На обложке журнала "Огонек" - рисунок. В его центре - улыбающийся Михаил Никифорович в окружении восторженной толпы зрителей, забрасывающих его цветами. Подпись: "Михаил Ефимов в ореоле славы".
На одном из дружеских шаржей он одет в какой-то рожденный фантазией художника костюм летчика будущего. Под рисунком - стихи:
Он простодушен, как ребенок.
Стал авиатором с пеленок.
И верен ветру, звездам верен.
На Марс отправиться намерен!
* * *
Да не осудит нас читатель за частое обращение к документам начала крылатой эры. Гораздо проще было бы рассказать о событиях давно минувших дней, опираясь на три-четыре достоверных факта, дорисовывая остальные детали фантазией. Но авторы попытались восстановить подлинную картину событий, кропотливо собирая свидетельства современников, подобно тому, как реставраторы любовно складывают из обломков старинные фрески. Есть такие документы, которые много лет спустя просто грешно излагать своими словами: они тотчас теряют аромат эпохи, высказанные в них оценки могут показаться строгому читателю преувеличением, и он, чего доброго, заподозрит авторов в излишнем восхвалении, пристрастии к своему герою.
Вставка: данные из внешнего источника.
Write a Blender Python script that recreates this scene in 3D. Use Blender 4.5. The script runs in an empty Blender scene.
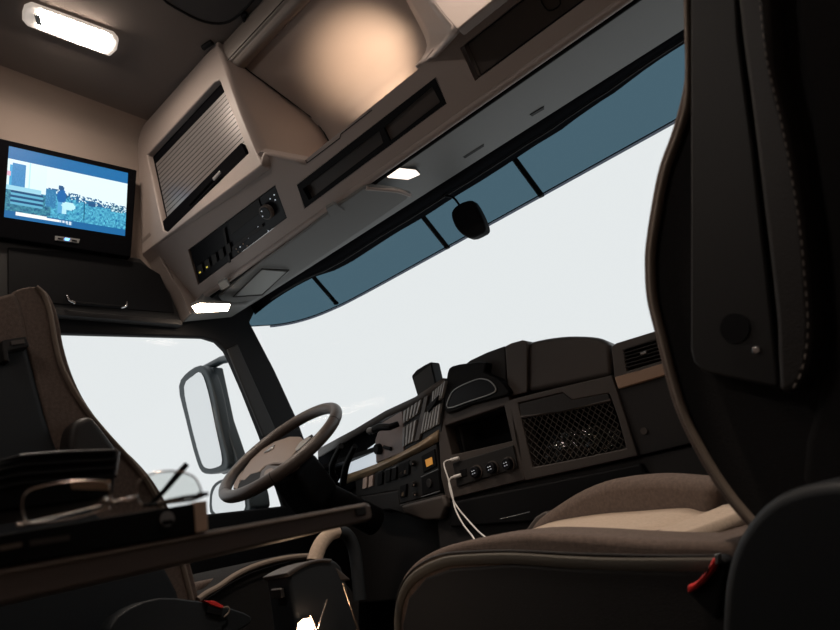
import bpy, bmesh, math, random
from mathutils import Vector, Matrix, noise

# ------------------------------------------------------------------ camera
FPX = 620.0
def _n(v): return Vector(v).normalized()
AX = -_n((-780, -379, -FPX))
AY = _n((548, -113, -FPX)); AY = (AY - AX * AY.dot(AX)).normalized()
AZ = AX.cross(AY)
ROT = Matrix((AX, AY, AZ))                 # world = ROT @ camera
EYE = Vector((1.0, 0.0, 0.62))
scene = bpy.context.scene
cd = bpy.data.cameras.new('camera'); cam = bpy.data.objects.new('camera', cd)
scene.collection.objects.link(cam); scene.camera = cam
cd.sensor_width = 36; cd.lens = FPX / 840 * 36; cd.clip_start = .02
cam.matrix_world = Matrix.Translation(EYE) @ ROT.to_4x4()
cd.dof.use_dof = True; cd.dof.focus_distance = 1.9; cd.dof.aperture_fstop = 5.6
# ------------------------------------------------------------------ world and exposure
w = bpy.data.worlds.new('world'); scene.world = w; w.use_nodes = True
bg = w.node_tree.nodes['Background']
bg.inputs[0].default_value = (.955, .99, 1.0, 1); bg.inputs[1].default_value = .84
vs = scene.view_settings
vs.view_transform = 'Standard'; vs.look = 'None'; vs.gamma = 1; vs.use_curve_mapping = False
vs.exposure = 0.0

# ------------------------------------------------------------------ helpers
def ray(px, py): return ROT @ Vector((px - 420, -(py - 315), -FPX)) / FPX
def U(px, py, x=None, y=None, z=None, t=None, pl=None):
    d = ray(px, py)
    if t is None:
        if x is not None: t = (x - EYE.x) / d.x
        elif y is not None: t = (y - EYE.y) / d.y
        elif z is not None: t = (z - EYE.z) / d.z
        else:
            p, n = pl; t = (Vector(p) - EYE).dot(n) / d.dot(n)
    return EYE + d * t
def UL(pts, **k): return [U(a, b, **k) for a, b in pts]
V = Vector
coll = scene.collection
def link(name, bm, mat, parent=None, smooth=True, bevel=0, seg=3, ang=35, sub=0, recalc=True):
    if recalc: bmesh.ops.recalc_face_normals(bm, faces=bm.faces)
    me = bpy.data.meshes.new(name); bm.to_mesh(me); bm.free()
    for m in (mat if isinstance(mat, (list, tuple)) else [mat]): me.materials.append(m)
    o = bpy.data.objects.new(name, me); coll.objects.link(o)
    if smooth:
        for p in me.polygons: p.use_smooth = True
    if bevel:
        b = o.modifiers.new('bevel', 'BEVEL'); b.width = bevel; b.segments = seg
        b.limit_method = 'ANGLE'; b.angle_limit = math.radians(ang); b.harden_normals = False
    if sub:
        s = o.modifiers.new('sub', 'SUBSURF'); s.levels = s.render_levels = sub
    if smooth:
        e = o.modifiers.new('ws', 'WEIGHTED_NORMAL') if bevel else None
        if not bevel:
            me.set_sharp_from_angle(angle=math.radians(ang))
    if parent is not None:
        o.parent = parent; o.matrix_parent_inverse = parent.matrix_world.inverted()
    return o
def thing(name, label, cat, loc, group=None):
    o = bpy.data.objects.new(name, None); coll.objects.link(o); o.empty_display_size = .05
    o.location = loc; o.matrix_world = Matrix.Translation(V(loc))
    return tag(o, label, cat, group)
def tag(o, label, cat, group=None, kind=None):
    if label: o['label'] = label
    if cat: o['category'] = cat
    if group: o['group'] = group
    if kind: o['kind'] = kind
    return o
def struct(o, label, cat='room'): return tag(o, label, cat, kind='structure')

def bm_prism(pts, vec, bm=None):
    bm = bm or bmesh.new(); vec = V(vec)
    a = [bm.verts.new(p) for p in pts]; b = [bm.verts.new(V(p) + vec) for p in pts]
    bm.faces.new(a); bm.faces.new(b[::-1])
    n = len(a)
    for i in range(n): bm.faces.new((a[i], b[i], b[(i+1) % n], a[(i+1) % n]))
    return bm
def prism(name, pts, vec, mat, parent=None, bevel=0, **k):
    return link(name, bm_prism(pts, vec), mat, parent, bevel=bevel, **k)
def plate(name, outer, holes, vec, mat, parent=None, bevel=0, **k):
    bm = bmesh.new(); vec = V(vec); loops = []
    for L in [outer] + holes:
        vv = [bm.verts.new(p) for p in L]; loops.append(vv)
        for i in range(len(vv)): bm.edges.new((vv[i], vv[(i+1) % len(vv)]))
    bmesh.ops.triangle_fill(bm, edges=bm.edges[:], use_beauty=True)
    fs = bm.faces[:]
    m = {v: bm.verts.new(v.co + vec) for v in bm.verts[:]}
    for f in fs: bm.faces.new([m[v] for v in f.verts][::-1])
    for vv in loops:
        for i in range(len(vv)):
            a, b = vv[i], vv[(i+1) % len(vv)]
            bm.faces.new((a, m[a], m[b], b))
    bmesh.ops.dissolve_limit(bm, angle_limit=.001, verts=bm.verts[:], edges=bm.edges[:])
    return link(name, bm, mat, parent, bevel=bevel, **k)
def bm_box(c, ex, ey, ez, bm=None):
    """box from centre and three half-extent vectors"""
    bm = bm or bmesh.new(); c, ex, ey, ez = map(V, (c, ex, ey, ez))
    v = [bm.verts.new(c + ex*i + ey*j + ez*k) for i in (-1, 1) for j in (-1, 1) for k in (-1, 1)]
    for f in ((0,1,3,2),(4,6,7,5),(0,4,5,1),(2,3,7,6),(0,2,6,4),(1,5,7,3)): bm.faces.new([v[i] for i in f])
    return bm
def box(name, c, h, mat, parent=None, bevel=0, **k):
    return link(name, bm_box(c, (h[0],0,0), (0,h[1],0), (0,0,h[2])), mat, parent, bevel=bevel, **k)
def catmull(P, n=6, closed=False):
    P = [V(p) for p in P]; out = []
    N = len(P); R = range(N if closed else N-1)
    for i in R:
        if closed: p0,p1,p2,p3 = P[i-1],P[i],P[(i+1)%N],P[(i+2)%N]
        else: p0,p1,p2,p3 = P[max(i-1,0)],P[i],P[i+1],P[min(i+2,N-1)]
        for k in range(n):
            t = k/n
            out.append(.5*((2*p1)+(p2-p0)*t+(2*p0-5*p1+4*p2-p3)*t*t+(3*p1-p0-3*p2+p3)*t**3))
    if not closed: out.append(P[-1])
    return out
def bm_tube(P, r, bm=None, seg=10, closed=False, flat=1.0, up=None):
    bm = bm or bmesh.new(); N = len(P); rings = []; P = [V(p) for p in P]
    ref = None
    if isinstance(r, (list, tuple)) and len(r) != N:
        r0 = r; r = []
        for i in range(N):
            q = (len(r0)-1)*i/(N-1); j = min(int(q), len(r0)-2); r.append(r0[j] + (r0[j+1]-r0[j])*(q-j))
    for i in range(N):
        a = P[i-1] if (closed or i) else P[i]; b = P[(i+1) % N] if (closed or i < N-1) else P[i]
        d = (b-a).normalized()
        if ref is None:
            ref = V(up) if up else (V((0,0,1)) if abs(d.z) < .9 else V((1,0,0)))
        u = (ref - d*ref.dot(d)).normalized(); ref = u; q = d.cross(u)
        rr = r[i] if isinstance(r, (list, tuple)) else r
        rings.append([bm.verts.new(P[i] + rr*(math.cos(2*math.pi*k/seg)*u*flat + math.sin(2*math.pi*k/seg)*q)) for k in range(seg)])
    for i in range(N if closed else N-1):
        A, B = rings[i], rings[(i+1) % N]
        for k in range(seg): bm.faces.new((A[k], A[(k+1)%seg], B[(k+1)%seg], B[k]))
    if not closed: bm.faces.new(rings[0][::-1]); bm.faces.new(rings[-1])
    return bm
def tube(name, P, r, mat, parent=None, seg=10, closed=False, smooth_n=0, **k):
    if smooth_n: P = catmull(P, smooth_n, closed)
    return link(name, bm_tube(P, r, seg=seg, closed=closed, flat=k.pop('flat', 1.0), up=k.pop('up', None)), mat, parent, ang=60, **k)
def loft(name, rows, mat, parent=None, thick=.01, **k):
    bm = bmesh.new(); g = [[bm.verts.new(p) for p in r] for r in rows]
    for i in range(len(g)-1):
        for j in range(len(g[0])-1): bm.faces.new((g[i][j], g[i][j+1], g[i+1][j+1], g[i+1][j]))
    o = link(name, bm, mat, parent, recalc=False, **k)
    if thick:
        s = o.modifiers.new('thick', 'SOLIDIFY'); s.thickness = thick; s.offset = -1
    return o
def bm_cyl(c, axis, r, h, bm=None, seg=28, r2=None):
    bm = bm or bmesh.new(); c = V(c); a = V(axis).normalized()
    u = a.orthogonal().normalized(); q = a.cross(u); r2 = r if r2 is None else r2
    A = [bm.verts.new(c + r*(math.cos(2*math.pi*k/seg)*u+math.sin(2*math.pi*k/seg)*q)) for k in range(seg)]
    B = [bm.verts.new(c + a*h + r2*(math.cos(2*math.pi*k/seg)*u+math.sin(2*math.pi*k/seg)*q)) for k in range(seg)]
    bm.faces.new(A[::-1]); bm.faces.new(B)
    for k in range(seg): bm.faces.new((A[k], A[(k+1)%seg], B[(k+1)%seg], B[k]))
    return bm
def lerp(a, b, t): return a + (b-a)*t
def interp(tab, x):
    if x <= tab[0][0]: return tab[0][1]
    for (a, va), (b, vb) in zip(tab, tab[1:]):
        if x <= b: return va + (vb-va)*(x-a)/(b-a)
    return tab[-1][1]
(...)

Пусть не прогневит читателя и обилие старой авиационной терминологии. Можно ли предъявлять претензии к летописцам событий - газетным репортерам начала века, выражавшим свои впечатления разговорным языком? Да и сами авиаторы тогда еще не могли договориться, как именовать те или иные детали самолетов и их эволюции в воздухе.
Возможно, кому-то покажутся наивными восторги современников первых стартов в небо. Да, конечно, наивысшие достижения периода зари авиации ныне - обыденная реальность. И невольно напрашивается историческая параллель. Нынешние сложнейшие орбитальные комплексы, автоматические устройства - исследователи планет Солнечной системы, безусловно, во многом превосходят первый космический корабль, на котором стартовал Юрий Гагарин. Но ведь никто сегодня не скажет: "Подумаешь, всего лишь один виток вокруг земного шара!" Ибо тот единственный виток стал первым шагом человека в космосе. Так же дороги всегда будут человечеству и те, кто делал первые, очень нелегкие шаги в воздушном океане.